** Start Data block **

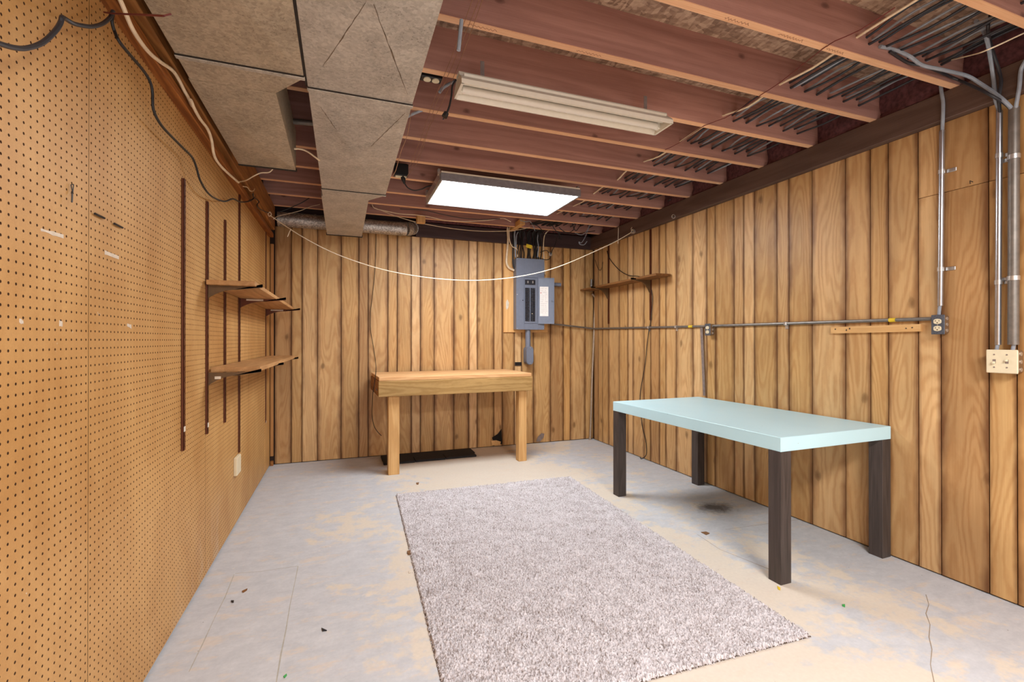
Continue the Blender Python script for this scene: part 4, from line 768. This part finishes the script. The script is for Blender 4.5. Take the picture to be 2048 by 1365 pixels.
for f in (.08,.14,.76,.80,.94): 
    yy=y0+(y1-y0)*f; part('nail_hole',MB().cyl((3.0865,yy,q3[1][2]+rnd.uniform(-.01,.01)),(3.089,yy,q3[1][2]),.004,8),M['slot'],bt)
solo('metal_strip',MB().prism([(q[1],q[2]) for q in [(3.090,3.427,1.435),(3.090,3.395,1.434),(3.090,3.362,0.798),(3.090,3.390,0.795)]],'x',3.09,3.094),M['weathered'],'narrow weathered metal strip leaning on the wall behind the blue table','strip')
solo('wall_nail',T([(3.100,1.459,2.130),(3.085,1.464,2.136),(3.080,1.461,2.119)],.002,6,1),M['black'],'bent nail in the right wall at the panel seam','nail')

# ---------------------------------------------------------------- table
tb_=thing('parsons_table','pale blue topped table with thick dark legs against the right wall','table',(2.182,1.828,0),rot=R(1.2))
TW,TL,TH=.915,1.575,.784
part('tabletop',B(0,TW,0,TL,TH-.077,TH,.002),M['table'],tb_,local=True)
for x,y in ((.001,.001),(TW-.078,.001),(.001,TL-.078),(TW-.078,TL-.078)): part('leg',B(x,x+.077,y,y+.077,0,TH-.078,.0015),M['leg_dark'],tb_,local=True)

# ---------------------------------------------------------------- rug
c_fl=Vector((.422,3.992,0)); c_fr=Vector((2.024,3.951,0)); c_nr=Vector((1.929,1.468,0)); c_nl=Vector((.345,1.512,0))
rg=thing('area_rug','shaggy grey area rug lying on the concrete in the middle of the room','rug',tuple((c_fl+c_fr+c_nr+c_nl)/4))
N1,N2=500,780; r_=np.random.default_rng(3)
U,Vv=np.meshgrid(np.linspace(0,1,N1),np.linspace(0,1,N2),indexing='ij')
A=[np.array(q) for q in (c_nl,c_nr,c_fr,c_fl)]
Pp=(A[0][None,None]*((1-U)*(1-Vv))[...,None]+A[1]*(U*(1-Vv))[...,None]+A[2]*(U*Vv)[...,None]+A[3]*((1-U)*Vv)[...,None])
def blur(a,n):
    for _ in range(n): a=(a+np.roll(a,1,0)+np.roll(a,-1,0)+np.roll(a,1,1)+np.roll(a,-1,1))/5
    return a
lowf=blur(r_.standard_normal((N1,N2)),60); lowf/=lowf.std()
mid=blur(r_.standard_normal((N1,N2)),1); mid/=mid.std()
hgt=.013+.0032*mid+.0030*r_.standard_normal((N1,N2))+.0015*lowf
Pp[...,0]+=r_.uniform(-.0014,.0014,(N1,N2)); Pp[...,1]+=r_.uniform(-.0014,.0014,(N1,N2)); Pp[...,2]=np.clip(hgt,.004,.03)
edge=np.minimum(np.minimum(np.arange(N1)[:,None],N1-1-np.arange(N1)[:,None]),np.minimum(np.arange(N2)[None],N2-1-np.arange(N2)[None]))
Pp[...,2]*=np.clip((edge+.0)/2.,0.12,1); 
jit=r_.normal(0,.003,(N1,N2)); Pp[...,0]+=np.where(edge<2,jit,0); Pp[...,1]+=np.where(edge<2,r_.normal(0,.003,(N1,N2)),0)
me=bpy.data.meshes.new('pile'); idx=np.arange(N1*N2).reshape(N1,N2)
Qd=np.stack([idx[:-1,:-1],idx[1:,:-1],idx[1:,1:],idx[:-1,1:]],-1).reshape(-1,4)
me.vertices.add(N1*N2); me.vertices.foreach_set('co',(Pp-np.array(LOC[rg.name])).reshape(-1).astype(np.float32))
me.loops.add(len(Qd)*4); me.loops.foreach_set('vertex_index',Qd.ravel().astype(np.int32)); me.polygons.add(len(Qd)); me.polygons.foreach_set('loop_start',(np.arange(len(Qd))*4).astype(np.int32)); me.update(calc_edges=True)
pal=np.array([srgb(*q)[:3] for q in ((218,213,216),(198,192,195),(170,161,161),(130,118,110))])
pick=np.clip(1.15-.35*mid-.2*lowf+r_.normal(0,.9,(N1,N2)),0,3).round().astype(int)
colr=np.ones((N1*N2,4),np.float32); colr[:,:3]=pal[pick].reshape(-1,3); 
ca=me.color_attributes.new('yarn','FLOAT_COLOR','POINT'); ca.data.foreach_set('color',colr.ravel())
me.materials.append(M['rug']); po=link('pile',me,rg); po['kind']='stuff'
bk=MB(); ins=.004; cc=[c_nl,c_nr,c_fr,c_fl]; bk.add([(q.x,q.y,.0005) for q in cc]+[(q.x,q.y,.004) for q in cc],[(0,1,2,3),(7,6,5,4)]+[(i,(i+1)%4,(i+1)%4+4,i+4) for i in range(4)])
part('backing',bk,M['rug_back'],rg)

# ---------------------------------------------------------------- bits on the floor
def chip(pts,mat,lab,cat,h=.004): 
    m=MB(); m.prism([(q[0],q[1]) for q in pts],'z',.0006,.0006+h); solo(cat.replace(' ','_'),m,mat,lab,cat)
chip([(-0.088,2.267,-0.000),(-0.064,2.239,0.000),(-0.083,2.242,0.000)],M['black'],'small black triangular chip on the floor left of the rug','chip')
chip([(-0.487,2.741,0.000),(-0.465,2.759,0.000),(-0.465,2.743,-0.000),(-0.479,2.723,0.000)],M['shelf_brown'],'thin dark wood splinter on the floor beside the pegboard wall','splinter')
chip([(-0.521,2.660,0.000),(-0.507,2.655,0.000),(-0.505,2.636,0.000),(-0.516,2.644,0.000)],M['black'],'tiny dark crumb on the floor near the wood splinter','crumb')
chip([(-0.213,1.991,0.000),(-0.203,2.002,0.000),(-0.201,1.993,0.000),(-0.208,1.981,0.000)],M['green'],'green plastic scrap on the floor at the lower left','scrap')
chip([(2.156,1.830,0.000),(2.155,1.809,0.000),(2.136,1.795,-0.000),(2.135,1.806,0.000)],M['yellow'],'yellow scrap on the floor by the near table leg','scrap')
chip([(2.305,1.593,0.000),(2.319,1.588,0.000),(2.297,1.573,0.000),(2.294,1.583,0.000)],M['green'],'green scrap on the floor right of the near table leg','scrap')
chip([(2.278,2.519,0.000),(2.316,2.514,0.000),(2.320,2.486,0.000),(2.280,2.475,0.000)],M['leaf'],'dry leaf on the floor between rug and table','leaf')
chip([(0.372,2.898,0.000),(0.397,2.904,0.000),(0.392,2.863,0.000),(0.374,2.862,0.000)],M['leaf'],'tan crumb at the left edge of the rug','crumb',.01)
chip([(0.350,2.658,0.000),(0.366,2.658,0.000),(0.361,2.636,0.000),(0.349,2.634,0.000)],M['tape'],'white paper bit at the left edge of the rug','paper bit')
chip([(0.630,4.279,0.000),(0.658,4.284,-0.000),(0.644,4.227,0.000),(0.628,4.233,0.000)],M['leaf'],'brown crumb on the floor in front of the workbench','crumb')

** End Data block **

## Problem to solve
Exclude the images, then output the data above word for word.

## Problem solution
Continue the Blender Python script for this scene: part 4, from line 768. This part finishes the script. The script is for Blender 4.5. Take the picture to be 2048 by 1365 pixels.
for f in (.08,.14,.76,.80,.94): 
    yy=y0+(y1-y0)*f; part('nail_hole',MB().cyl((3.0865,yy,q3[1][2]+rnd.uniform(-.01,.01)),(3.089,yy,q3[1][2]),.004,8),M['slot'],bt)
solo('metal_strip',MB().prism([(q[1],q[2]) for q in [(3.090,3.427,1.435),(3.090,3.395,1.434),(3.090,3.362,0.798),(3.090,3.390,0.795)]],'x',3.09,3.094),M['weathered'],'narrow weathered metal strip leaning on the wall behind the blue table','strip')
solo('wall_nail',T([(3.100,1.459,2.130),(3.085,1.464,2.136),(3.080,1.461,2.119)],.002,6,1),M['black'],'bent nail in the right wall at the panel seam','nail')

# ---------------------------------------------------------------- table
tb_=thing('parsons_table','pale blue topped table with thick dark legs against the right wall','table',(2.182,1.828,0),rot=R(1.2))
TW,TL,TH=.915,1.575,.784
part('tabletop',B(0,TW,0,TL,TH-.077,TH,.002),M['table'],tb_,local=True)
for x,y in ((.001,.001),(TW-.078,.001),(.001,TL-.078),(TW-.078,TL-.078)): part('leg',B(x,x+.077,y,y+.077,0,TH-.078,.0015),M['leg_dark'],tb_,local=True)

# ---------------------------------------------------------------- rug
c_fl=Vector((.422,3.992,0)); c_fr=Vector((2.024,3.951,0)); c_nr=Vector((1.929,1.468,0)); c_nl=Vector((.345,1.512,0))
rg=thing('area_rug','shaggy grey area rug lying on the concrete in the middle of the room','rug',tuple((c_fl+c_fr+c_nr+c_nl)/4))
N1,N2=500,780; r_=np.random.default_rng(3)
U,Vv=np.meshgrid(np.linspace(0,1,N1),np.linspace(0,1,N2),indexing='ij')
A=[np.array(q) for q in (c_nl,c_nr,c_fr,c_fl)]
Pp=(A[0][None,None]*((1-U)*(1-Vv))[...,None]+A[1]*(U*(1-Vv))[...,None]+A[2]*(U*Vv)[...,None]+A[3]*((1-U)*Vv)[...,None])
def blur(a,n):
    for _ in range(n): a=(a+np.roll(a,1,0)+np.roll(a,-1,0)+np.roll(a,1,1)+np.roll(a,-1,1))/5
    return a
lowf=blur(r_.standard_normal((N1,N2)),60); lowf/=lowf.std()
mid=blur(r_.standard_normal((N1,N2)),1); mid/=mid.std()
hgt=.013+.0032*mid+.0030*r_.standard_normal((N1,N2))+.0015*lowf
Pp[...,0]+=r_.uniform(-.0014,.0014,(N1,N2)); Pp[...,1]+=r_.uniform(-.0014,.0014,(N1,N2)); Pp[...,2]=np.clip(hgt,.004,.03)
edge=np.minimum(np.minimum(np.arange(N1)[:,None],N1-1-np.arange(N1)[:,None]),np.minimum(np.arange(N2)[None],N2-1-np.arange(N2)[None]))
Pp[...,2]*=np.clip((edge+.0)/2.,0.12,1); 
jit=r_.normal(0,.003,(N1,N2)); Pp[...,0]+=np.where(edge<2,jit,0); Pp[...,1]+=np.where(edge<2,r_.normal(0,.003,(N1,N2)),0)
me=bpy.data.meshes.new('pile'); idx=np.arange(N1*N2).reshape(N1,N2)
Qd=np.stack([idx[:-1,:-1],idx[1:,:-1],idx[1:,1:],idx[:-1,1:]],-1).reshape(-1,4)
me.vertices.add(N1*N2); me.vertices.foreach_set('co',(Pp-np.array(LOC[rg.name])).reshape(-1).astype(np.float32))
me.loops.add(len(Qd)*4); me.loops.foreach_set('vertex_index',Qd.ravel().astype(np.int32)); me.polygons.add(len(Qd)); me.polygons.foreach_set('loop_start',(np.arange(len(Qd))*4).astype(np.int32)); me.update(calc_edges=True)
pal=np.array([srgb(*q)[:3] for q in ((218,213,216),(198,192,195),(170,161,161),(130,118,110))])
pick=np.clip(1.15-.35*mid-.2*lowf+r_.normal(0,.9,(N1,N2)),0,3).round().astype(int)
colr=np.ones((N1*N2,4),np.float32); colr[:,:3]=pal[pick].reshape(-1,3); 
ca=me.color_attributes.new('yarn','FLOAT_COLOR','POINT'); ca.data.foreach_set('color',colr.ravel())
me.materials.append(M['rug']); po=link('pile',me,rg); po['kind']='stuff'
bk=MB(); ins=.004; cc=[c_nl,c_nr,c_fr,c_fl]; bk.add([(q.x,q.y,.0005) for q in cc]+[(q.x,q.y,.004) for q in cc],[(0,1,2,3),(7,6,5,4)]+[(i,(i+1)%4,(i+1)%4+4,i+4) for i in range(4)])
part('backing',bk,M['rug_back'],rg)

# ---------------------------------------------------------------- bits on the floor
def chip(pts,mat,lab,cat,h=.004): 
    m=MB(); m.prism([(q[0],q[1]) for q in pts],'z',.0006,.0006+h); solo(cat.replace(' ','_'),m,mat,lab,cat)
chip([(-0.088,2.267,-0.000),(-0.064,2.239,0.000),(-0.083,2.242,0.000)],M['black'],'small black triangular chip on the floor left of the rug','chip')
chip([(-0.487,2.741,0.000),(-0.465,2.759,0.000),(-0.465,2.743,-0.000),(-0.479,2.723,0.000)],M['shelf_brown'],'thin dark wood splinter on the floor beside the pegboard wall','splinter')
chip([(-0.521,2.660,0.000),(-0.507,2.655,0.000),(-0.505,2.636,0.000),(-0.516,2.644,0.000)],M['black'],'tiny dark crumb on the floor near the wood splinter','crumb')
chip([(-0.213,1.991,0.000),(-0.203,2.002,0.000),(-0.201,1.993,0.000),(-0.208,1.981,0.000)],M['green'],'green plastic scrap on the floor at the lower left','scrap')
chip([(2.156,1.830,0.000),(2.155,1.809,0.000),(2.136,1.795,-0.000),(2.135,1.806,0.000)],M['yellow'],'yellow scrap on the floor by the near table leg','scrap')
chip([(2.305,1.593,0.000),(2.319,1.588,0.000),(2.297,1.573,0.000),(2.294,1.583,0.000)],M['green'],'green scrap on the floor right of the near table leg','scrap')
chip([(2.278,2.519,0.000),(2.316,2.514,0.000),(2.320,2.486,0.000),(2.280,2.475,0.000)],M['leaf'],'dry leaf on the floor between rug and table','leaf')
chip([(0.372,2.898,0.000),(0.397,2.904,0.000),(0.392,2.863,0.000),(0.374,2.862,0.000)],M['leaf'],'tan crumb at the left edge of the rug','crumb',.01)
chip([(0.350,2.658,0.000),(0.366,2.658,0.000),(0.361,2.636,0.000),(0.349,2.634,0.000)],M['tape'],'white paper bit at the left edge of the rug','paper bit')
chip([(0.630,4.279,0.000),(0.658,4.284,-0.000),(0.644,4.227,0.000),(0.628,4.233,0.000)],M['leaf'],'brown crumb on the floor in front of the workbench','crumb')